Al cronista, incapaz de hacer valer su trabajo de medio siglo en las «letras nacionales», se le hace casi normal emularse –con modestia, sí- a su admiradísimo Valle-Inclán, en esto del metal precioso y las viles monedas, aunque no le calce eso de irrumpir en una asamblea directiva para exigir retribuciones. Su amigo Oscar, ingeniero, le hace ver que existe para todo un mercado, sea en los ámbitos de la educación, la salud, los negocios, la industria, la cultura… ¿Por qué habría de ser distinto en el mundo literario? Le recuerda que en el Chile de hoy prevalece el criterio o la «política cultural» de Evópoli, pequeño y poderoso partido político de la ultra derecha que considera mejor la actitud flamígera de un Millán Astray que la reflexiva de don Miguel de Unamuno.

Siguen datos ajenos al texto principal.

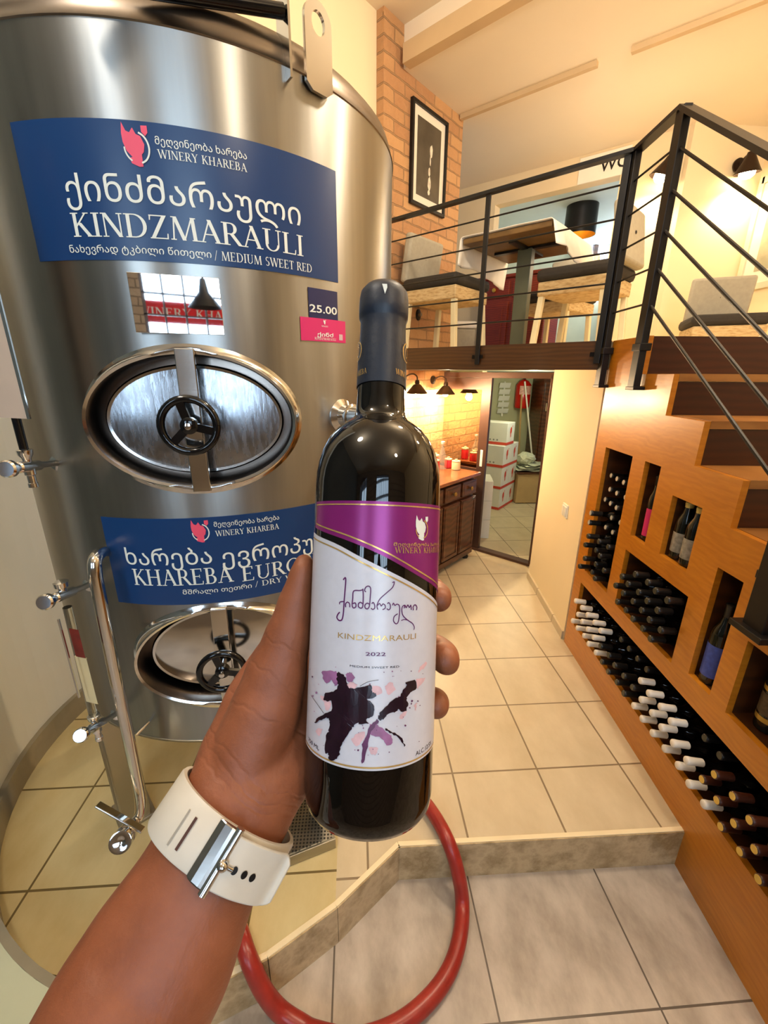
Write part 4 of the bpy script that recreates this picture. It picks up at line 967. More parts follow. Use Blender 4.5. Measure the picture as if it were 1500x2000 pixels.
# ------------------------------------------------------------------ wall lamps above the sideboard
def wall_lamp(px, py, label):
    p = onp(px, py, DA, NB); p.z = min(p.z, 1.575)
    t = thing('wall_lamp', label, 'lamp', p, 'bronze wall lamps over the sideboard')
    obj('wall_plate', lathe(B(), [(0, 0), (0.036, 0), (0.036, 0.008), (0.022, 0.018), (0, 0.02)], 20, axm(p, NB, Z)), DARKBR, t, smooth=40)
    a = [p+NB*0.01, p+NB*0.05+Z*0.022, p+NB*0.10+Z*0.03, p+NB*0.135+Z*0.012, p+NB*0.14-Z*0.02]
    obj('arm', tube(B(), cat(a, 6), 0.006, 10), DARKBR, t, smooth=True)
    q = p+NB*0.14; mt = M.Translation(q)
    obj('shade', lathe(B(), [(0, -0.012), (0.014, -0.014), (0.02, -0.03), (0.018, -0.045), (0.03, -0.05), (0.085, -0.115), (0.083, -0.117), (0.026, -0.054), (0.01, -0.05)], 28, mt), DARKBR, t, smooth=30)
    obj('bulb', lathe(B(), [(0.012, -0.05), (0.014, -0.065), (0.027, -0.09), (0.03, -0.108), (0.02, -0.13), (0, -0.138)], 16, mt), BULB, t, smooth=True)
    lo = light('wall_lamp_light', 'POINT', q-Z*0.155, 34.0, (1.0, 0.78, 0.48), 0.03)
wall_lamp(788, 738, 'bronze cone wall lamp over the sideboard, nearest the bottle neck')
wall_lamp(845, 742, 'bronze cone wall lamp over the sideboard beside the mirrored door')

# ------------------------------------------------------------------ storage room behind the door
def carton(c, w, d, h, ax, label, group, logos=True):
    """c: near bottom corner, ax: direction of the right-hand face"""
    ay = V((-ax.y, ax.x, 0)); R = M((ax, ay, Z)).transposed()
    t = thing('wine_carton', label, 'box', c, group)
    ce = c + ax*(d/2) + ay*(w/2)
    b = B(); box(b, ce+Z*(h/2), (d, w, h), R); obj('carton', b, BOXW, t, bev=0.003)
    b = B()
    e = 0.0012
    prism(b, [c-ay*e+Z*0.004, c+ax*d-ay*e+Z*0.004, c+ax*d-ay*e+Z*0.036, c-ay*e+Z*0.036], ay*0.001)
    prism(b, [c-ax*e+Z*0.004, c+ay*w-ax*e+Z*0.004, c+ay*w-ax*e+Z*0.036, c-ax*e+Z*0.036], ax*0.001)
    obj('red_band', b, BOXR, t)
    if logos:
        b = B()
        def pt(o, u, z): return o + u + Z*z
        o = c + ax*(d*0.5) - ay*0.0016
        for poly in ([(-0.028, 0.19), (0.0, 0.215), (0.022, 0.2), (0.026, 0.15), (0.01, 0.13), (0.012, 0.095), (-0.008, 0.085), (-0.018, 0.13), (-0.03, 0.15)], [(0.022, 0.215), (0.04, 0.23), (0.042, 0.205)]):
            b.faces.new([b.verts.new(o+ax*x+Z*z) for x, z in poly])
        obj('emblem', b, BOXR, t)
        b = B(); o = c + ay*(w*0.5) - ax*0.0016
        for k in (-1, 0, 1):
            b.faces.new([b.verts.new(o+ay*(0.045*k+0.011*math.cos(q))+Z*(0.06+0.011*math.sin(q))) for q in [2*PI*j/10 for j in range(10)]])
        obj('care_marks', b, INKG, t)
    return t
c0 = onz(973, 997); c1 = onz(998, 981.6); ax = (c1-c0).normalized(); ay = V((-ax.y, ax.x, 0)); ay = (onz(958, 991)-c0).normalized() if False else ay
BH = 0.262; BW = 0.235
names = ['bottom', 'second', 'third', 'top']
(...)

El cronista, claro, reprueba el anatema muera la inteligencia, viva la muerte, y aunque no se pueda «matar a la muerte», sí propone hacer vivir la inteligencia, hasta donde se pueda, sobre todo en las eras vulneradas de la cultura, hoy invadidas por iracundas milicias de un sector minoritario, pero asaz poderoso, que la considera un simple «bien estético» y de consumo elitista, ajeno al pueblo que la crea desde sus entrañas, como nos enseñaran Gabriela Mistral y Violeta Parra.
El cronista piensa, en la mañana de este domingo que ya vislumbra los idus desbocados de marzo, que bien le vendría escuchar el sonido de la calderilla sobre el escritorio donde pergeña sus crónicas semanales.